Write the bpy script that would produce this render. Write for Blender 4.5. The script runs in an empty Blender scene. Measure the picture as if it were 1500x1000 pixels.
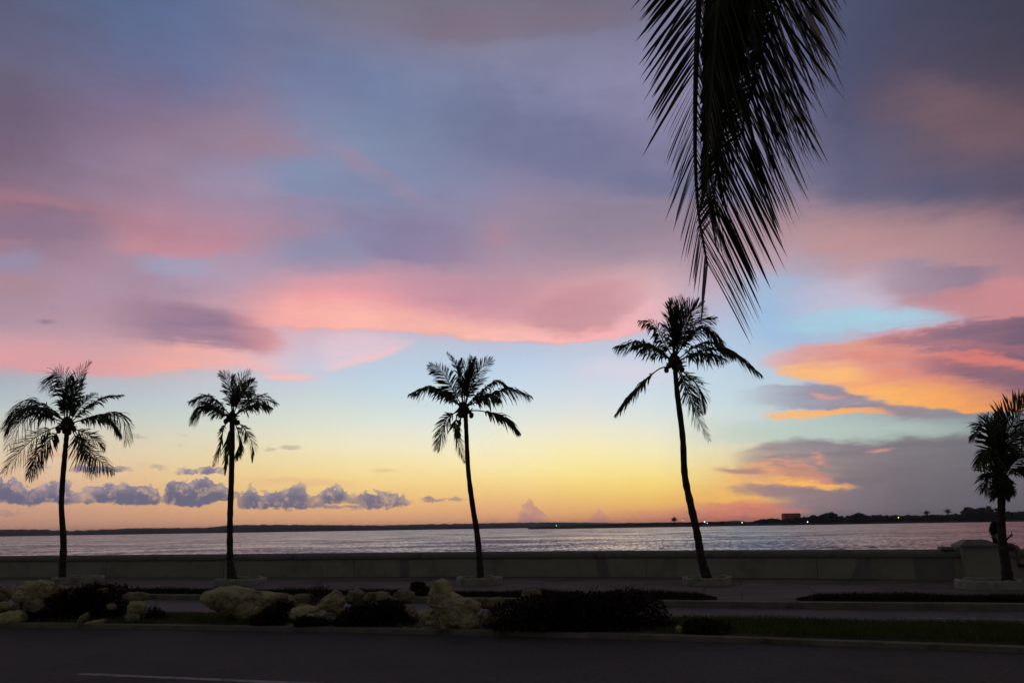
import bpy, bmesh, math, random
from mathutils import Vector, Matrix, noise
R = math.radians
rng = random.Random(7)
scene = bpy.context.scene
col = scene.collection

# ------------------------------------------------------------------ camera
F = 1155.0
PITCH = math.atan(272.5 / F)
ROLL = math.atan(24.0 / 1500.0)
CAM = Vector((0, 0, 1.75))
fwd = Vector((0, math.cos(PITCH), math.sin(PITCH)))
up0 = Vector((0, -math.sin(PITCH), math.cos(PITCH)))
rt0 = Vector((1, 0, 0))
rt = rt0 * math.cos(ROLL) - up0 * math.sin(ROLL)
up = rt0 * math.sin(ROLL) + up0 * math.cos(ROLL)
cd = bpy.data.cameras.new('camera')
cd.sensor_width = 36.0
cd.lens = 36.0 * F / 1500.0
cd.clip_start = 0.05
cd.clip_end = 60000
cam = bpy.data.objects.new('camera', cd)
col.objects.link(cam)
m = Matrix((rt, up, -fwd)).transposed().to_4x4()
m.translation = CAM
cam.matrix_world = m
scene.camera = cam


def ray(x, y):
    return rt * ((x - 750) / F) + up * (-(y - 500) / F) + fwd


def at(x, y, Y):
    r = ray(x, y)
    return CAM + r * (Y / r.y)


def gp(x, y, z=0.0):
    r = ray(x, y)
    return CAM + r * ((z - CAM.z) / r.z)


def project(p):
    d = p - CAM
    k = d.dot(fwd)
    return 750 + F * d.dot(rt) / k, 500 - F * d.dot(up) / k, k


def azel(x, y):
    r = ray(x, y).normalized()
    return math.degrees(math.atan2(r.x, r.y)), math.degrees(math.asin(r.z))


def interp(pts, x):
    if x <= pts[0][0]:
        a, b = pts[0], pts[1]
    elif x >= pts[-1][0]:
        a, b = pts[-2], pts[-1]
    else:
        for a, b in zip(pts, pts[1:]):
            if a[0] <= x <= b[0]:
                break
    t = (x - a[0]) / (b[0] - a[0])
    return tuple(p + (q - p) * t for p, q in zip(a[1:], b[1:]))


def lin(c):
    return tuple(((v / 255) / 12.92 if v / 255 <= .04045 else ((v / 255 + .055) / 1.055) ** 2.4) for v in c)


# ------------------------------------------------------------------ object helpers
def tag(o, label=None, cat=None, group=None, kind=None):
    for k, v in (('label', label), ('category', cat), ('group', group), ('kind', kind)):
        if v:
            o[k] = v
    return o


def empty(name, loc, label, cat, group=None):
    o = bpy.data.objects.new(name, None)
    o.empty_display_size = .2
    col.objects.link(o)
    o.location = loc
    return tag(o, label, cat, group)


ORG = {}


class MB:
    def __init__(s):
        s.v, s.f = [], []

    def quad(s, a, b, c, d):
        n = len(s.v)
        s.v += [tuple(a), tuple(b), tuple(c), tuple(d)]
        s.f.append((n, n + 1, n + 2, n + 3))

    def tri(s, a, b, c):
        n = len(s.v)
        s.v += [tuple(a), tuple(b), tuple(c)]
        s.f.append((n, n + 1, n + 2))

    def box(s, c, sx, sy, sz, rz=0.0):
        n = len(s.v)
        M = Matrix.Rotation(rz, 3, 'Z')
        for dz in (-.5, .5):
            for dx, dy in ((-.5, -.5), (.5, -.5), (.5, .5), (-.5, .5)):
                s.v.append(tuple(Vector(c) + M @ Vector((dx * sx, dy * sy, dz * sz))))
        for f in ((0, 3, 2, 1), (4, 5, 6, 7), (0, 1, 5, 4), (1, 2, 6, 5), (2, 3, 7, 6), (3, 0, 4, 7)):
            s.f.append(tuple(n + i for i in f))

    def tube(s, pts, rad, seg=8, cap=True):
        """pts: Vectors, rad: list of radii"""
        n0 = len(s.v)
        prev = None
        for i, p in enumerate(pts):
            t = (pts[min(i + 1, len(pts) - 1)] - pts[max(i - 1, 0)]).normalized()
            if prev is None:
                prev = t.orthogonal().normalized()
            prev = (prev - t * prev.dot(t)).normalized()
            b = t.cross(prev)
            for k in range(seg):
                a = 2 * math.pi * k / seg
                s.v.append(tuple(p + (prev * math.cos(a) + b * math.sin(a)) * rad[i]))
        for i in range(len(pts) - 1):
            for k in range(seg):
                k2 = (k + 1) % seg
                s.f.append((n0 + i * seg + k, n0 + i * seg + k2, n0 + (i + 1) * seg + k2, n0 + (i + 1) * seg + k))
        if cap:
            s.f.append(tuple(n0 + k for k in range(seg))[::-1])
            s.f.append(tuple(n0 + (len(pts) - 1) * seg + k for k in range(seg)))

    def ico(s, c, r, sub=2, amp=.25, freq=1.0, sc=(1, 1, 1), seed=0):
        bm = bmesh.new()
        bmesh.ops.create_icosphere(bm, subdivisions=sub, radius=1)
        n0 = len(s.v)
        off = Vector((seed * 3.1, seed * 1.7, seed * 5.3))
        for v in bm.verts:
            d = v.co.normalized()
            k = 1 + amp * noise.fractal(d * freq * 2 + off, 1.0, 2.0, 3)
            s.v.append((c[0] + d.x * r * k * sc[0], c[1] + d.y * r * k * sc[1], c[2] + d.z * r * k * sc[2]))
        for f in bm.faces:
            s.f.append(tuple(n0 + v.index for v in f.verts))
        bm.free()

    def build(s, name, mat, parent=None, smooth=False, origin=None):
        me = bpy.data.meshes.new(name)
        o = bpy.data.objects.new(name, me)
        off = Vector((0, 0, 0))
        if parent is not None:
            off = ORG.get(parent.name, None) or Vector(parent.location)
        elif origin is not None:
            off = Vector(origin)
            o.location = off
        me.from_pydata([tuple(Vector(v) - off) for v in s.v], [], s.f)
        me.update()
        if smooth:
            me.polygons.foreach_set('use_smooth', [True] * len(me.polygons))
        me.materials.append(mat)
        col.objects.link(o)
        if parent is not None:
            o.parent = parent
        ORG[o.name] = off.copy()
        return o


# ------------------------------------------------------------------ materials
def mat(name, c1, c2=None, rough=.85, scale=3.0, detail=6, bump=0.0, bscale=None, spec=.3, dist=.02, c3=None, sc3=.6, stretch=None):
    M = bpy.data.materials.new(name)
    M.use_nodes = True
    N, L = M.node_tree.nodes, M.node_tree.links
    P = N['Principled BSDF']
    P.inputs['Roughness'].default_value = rough
    P.inputs['Specular IOR Level'].default_value = spec
    tc = N.new('ShaderNodeNewGeometry').outputs['Position']
    if stretch:
        mp = N.new('ShaderNodeMapping')
        mp.inputs['Scale'].default_value = stretch
        L.new(tc, mp.inputs['Vector'])
        tc = mp.outputs[0]
    nz = N.new('ShaderNodeTexNoise')
    nz.inputs['Scale'].default_value = scale
    nz.inputs['Detail'].default_value = detail
    L.new(tc, nz.inputs['Vector'])
    rp = N.new('ShaderNodeValToRGB')
    rp.color_ramp.elements[0].position = .35
    rp.color_ramp.elements[1].position = .65
    rp.color_ramp.elements[0].color = (*c1, 1)
    rp.color_ramp.elements[1].color = (*(c2 or c1), 1)
    L.new(nz.outputs['Fac'], rp.inputs[0])
    out = rp.outputs[0]
    if c3:
        n3 = N.new('ShaderNodeTexNoise')
        n3.inputs['Scale'].default_value = sc3
        n3.inputs['Detail'].default_value = 8
        n3.inputs['Roughness'].default_value = .65
        L.new(tc, n3.inputs['Vector'])
        r3 = N.new('ShaderNodeMapRange')
        r3.inputs[1].default_value = .5
        r3.inputs[2].default_value = .68
        L.new(n3.outputs['Fac'], r3.inputs[0])
        mx = N.new('ShaderNodeMix')
        mx.data_type = 'RGBA'
        L.new(r3.outputs[0], mx.inputs[0])
        L.new(out, mx.inputs[6])
        mx.inputs[7].default_value = (*c3, 1)
        out = mx.outputs[2]
    L.new(out, P.inputs['Base Color'])
    if bump:
        nb = N.new('ShaderNodeTexNoise')
        nb.inputs['Scale'].default_value = bscale or scale * 4
        nb.inputs['Detail'].default_value = 8
        L.new(tc, nb.inputs['Vector'])
        bp = N.new('ShaderNodeBump')
        bp.inputs['Strength'].default_value = bump
        bp.inputs['Distance'].default_value = dist
        L.new(nb.outputs['Fac'], bp.inputs['Height'])
        L.new(bp.outputs[0], P.inputs['Normal'])
    return M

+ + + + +

Take the material above from its first line through the line holding "math.degrees(math.atan2(r.x, r.y)), math.degrees(math.asin(r.z))" and set it down exactly, without the pictures.

Write the bpy script that would produce this render. Write for Blender 4.5. The script runs in an empty Blender scene. Measure the picture as if it were 1500x1000 pixels.
import bpy, bmesh, math, random
from mathutils import Vector, Matrix, noise
R = math.radians
rng = random.Random(7)
scene = bpy.context.scene
col = scene.collection

# ------------------------------------------------------------------ camera
F = 1155.0
PITCH = math.atan(272.5 / F)
ROLL = math.atan(24.0 / 1500.0)
CAM = Vector((0, 0, 1.75))
fwd = Vector((0, math.cos(PITCH), math.sin(PITCH)))
up0 = Vector((0, -math.sin(PITCH), math.cos(PITCH)))
rt0 = Vector((1, 0, 0))
rt = rt0 * math.cos(ROLL) - up0 * math.sin(ROLL)
up = rt0 * math.sin(ROLL) + up0 * math.cos(ROLL)
cd = bpy.data.cameras.new('camera')
cd.sensor_width = 36.0
cd.lens = 36.0 * F / 1500.0
cd.clip_start = 0.05
cd.clip_end = 60000
cam = bpy.data.objects.new('camera', cd)
col.objects.link(cam)
m = Matrix((rt, up, -fwd)).transposed().to_4x4()
m.translation = CAM
cam.matrix_world = m
scene.camera = cam


def ray(x, y):
    return rt * ((x - 750) / F) + up * (-(y - 500) / F) + fwd


def at(x, y, Y):
    r = ray(x, y)
    return CAM + r * (Y / r.y)


def gp(x, y, z=0.0):
    r = ray(x, y)
    return CAM + r * ((z - CAM.z) / r.z)


def project(p):
    d = p - CAM
    k = d.dot(fwd)
    return 750 + F * d.dot(rt) / k, 500 - F * d.dot(up) / k, k


def azel(x, y):
    r = ray(x, y).normalized()
    return math.degrees(math.atan2(r.x, r.y)), math.degrees(math.asin(r.z))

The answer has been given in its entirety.